Plus dangereux est le bras droit, qui descend à l’ouest du village en visant d’abord un petit ravin qui disparait un peu au-dessus des Hières pour faire place à un large vallon en pente vers le village ; l’avalanche s’y élargit et, suivant la masse de neige qu’elle charrie, elle peut atteindre les maisons.
L’avalanche du 4 février 1922 descend ainsi de chaque côté des Hières. À l’est, aucun dégât. À l’ouest, elle vient raser les jardins en bordure du village, elle renverse les murs du cimetière : sa violence est telle qu’elle entraîne une énorme croix de fonte avec son socle, d’un poids de deux tonnes : elle frappe le mur de l’église qui s’incurve un peu, mais qui résiste et la rejette vers l’ouest. Poursuivant sa course, elle écrase une maison habitée par une famille de cinq personnes (père, mère, et trois enfants) ; elle les cueille dans leur lit à 5 h. du matin, et les roule dans la neige. Les parents parviennent à se dégager et à retirer deux des enfants, coincés contre un pan de mur sous 3 m. de neige. Le troisième enfant disparu ; quand on le retrouve, il est mort étouffé depuis longtemps. Après ces exploits, l’avalanche renverse une autre maisonnette, secoue l’école dont les murs résistent, mais non les portes et les fenêtres qui volent en éclats, et bat enfin s’engouffrer dans la profonde gorge du Mauriant.
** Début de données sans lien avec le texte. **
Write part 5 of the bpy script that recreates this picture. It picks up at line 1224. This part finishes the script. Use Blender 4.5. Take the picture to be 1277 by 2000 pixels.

Elle s’y accumule en un tas de neige de 50 m. d’épaisseur qui ne fondra pas de l’été. — l’avalanche de 1827 ne produisit aucun dégât considérable, mais elle couvrit les champs, entre le village et la chapelle de Bon-Secours, d’une hauteur de neige de 30 à 40 m. — Celle de 1715 ressemble en tous points à celle de 1922, mais il n’y eut que des dégâts matériels.
Ainsi la neige est un ennemi de l’homme et on comprend que ces avalanches, entraînant avec elles les terres ensemencées quand elles n’emportent pas les gens eux-mêmes, soin un véritable fléau.